Humor is on the outskirts of “The Virgin of the Quarry Lake,” but alas is still an element that colors Laura Casabe’s picture. Nati (Dolores Oliverio) is infatuated with her good friend, Diego (Agustín Sosa), with whom she’s had a long-standing “will they, won’t they” relationship. Along with her best friends, sisters Josefina (Isabel Bracamonte) and Mariela (Candela Flores), the group spend their summer days together, often at the pool. But when an older, more experienced woman, Silvia (Fernanda Echevarría), enters the picture with her sights set on Diego, the bedrock foundations of the group start to quake.
Intermixed with the central love triangle is the reminder of a brutal act of violence that Nati witnesses at the beginning of the film.
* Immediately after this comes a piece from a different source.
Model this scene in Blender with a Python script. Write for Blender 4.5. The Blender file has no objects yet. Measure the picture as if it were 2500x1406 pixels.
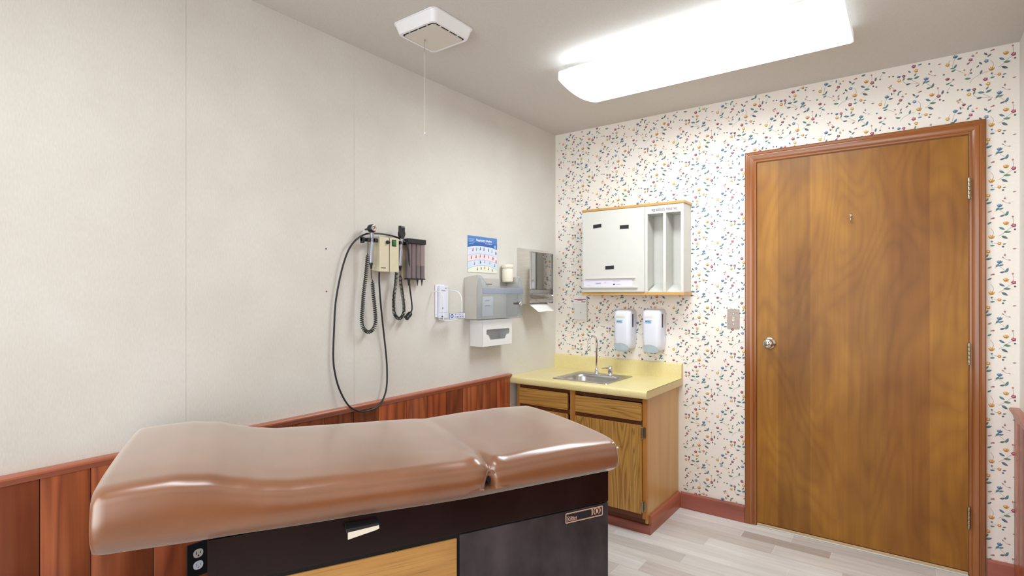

When a drunk man is nearly beaten to death in the street in front of her home, no one bothers to rinse his pool of blood from the road. The site festers, gaining flies and emitting an aura that Nati can’t ignore from the sight of her front window. And when Nati’s grandmother proposes a witchy spell, burning Silvia’s name in a jar, “The Virgin of the Quarry Lake” begins an exciting juggle of manifestation and magic realism. Once Nati’s carnal desires turn supernatural, a “Carrie”-esque energy begins to possess her, and Casabe’s film morphs less into a dilemma of the heart and more into a primal coming-of-age.
Josefina and Mariela play the stoic straight man, often hilariously so, to Nati’s free wheeling agency and decision making. And through the ever-shifting, swelling tension of the group, a throughline of class commentary plays out: Silvia may be posturing to be someone she’s not, Nati and her grandmother have taken in an aimless young boy, and no one seems to care about the aftermath of the man who was nearly killed in front of their eyes. Girlhood is rendered in matters of agency and violence — sexual authority and the fear of scarcity, and the discovery of how to come into your own power. “The Virgin of the Quarry Lake” is a vivid portrait of a small community and friend group, pairing with the relationship between esteem and desire that turns Nati’s coming-of-age into its own form of urban legend.